In einem weißen Mantel, einen goldenen Gürtel um die Lenden und ein turbanartiges Tuch um die kastanienbraunen Locken, stand der dreißigjährige König der Mazedonier hoch aufgerichtet und schlank am Achtersteven der Trireme und schaute auf das herrliche Meer hinaus, das er mit derselben Entschlossenheit zu besiegen gedachte, wie er bisher drei Weltteile unterworfen hatte! Er atmete den kühlen, salzigen Monsun und dachte wohl an die endlosen Heerstraßen der Wüste, wo erstickender Staub Pferde und Transportwagen umwirbelt. Er war der mächtigste Herrscher der Erde und sich seiner Machtfülle wohl bewußt. Aber schwerlich ahnte er, daß sein Name noch nach mehr als 2000 Jahren bei den Kindern später Zeiten fortleben würde. Es gibt Städte in Ägypten, Wüsten in Persien und Bergketten und Seen in Zentralasien, die noch heute Alexanders Namen tragen!
Drei Jahre später, 323 v. Chr., starb er in Babylon, erst dreiunddreißig Jahre alt. Sein weltumspannender Heereszug aber verbreitete in ganz Asien griechische Bildung. Daher verlöschte sein tatenreiches Leben nicht spurlos wie ein Meteor in der Nacht der Zeiten.

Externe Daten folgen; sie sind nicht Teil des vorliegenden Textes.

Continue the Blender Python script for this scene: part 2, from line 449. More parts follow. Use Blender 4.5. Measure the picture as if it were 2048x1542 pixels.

Heute, wo verständige Leute sich die dicken Röcke bis unters Kinn zuknöpfen und auf Friedenskongressen kluge Reden halten, dürften Knaben und Jünglinge gut tun, sich gelegentlich einmal der ritterlichen, sonnigen Zeit zu erinnern, als noch die Schwerthiebe der Mazedonier auf die Köpfe und Schilde der Feinde niedersausten, der Ruf der Sieger ein Echo in Asiens Tälern weckte und junge Krieger sich einen Weg durch den heißen Sand der Wüste bahnten.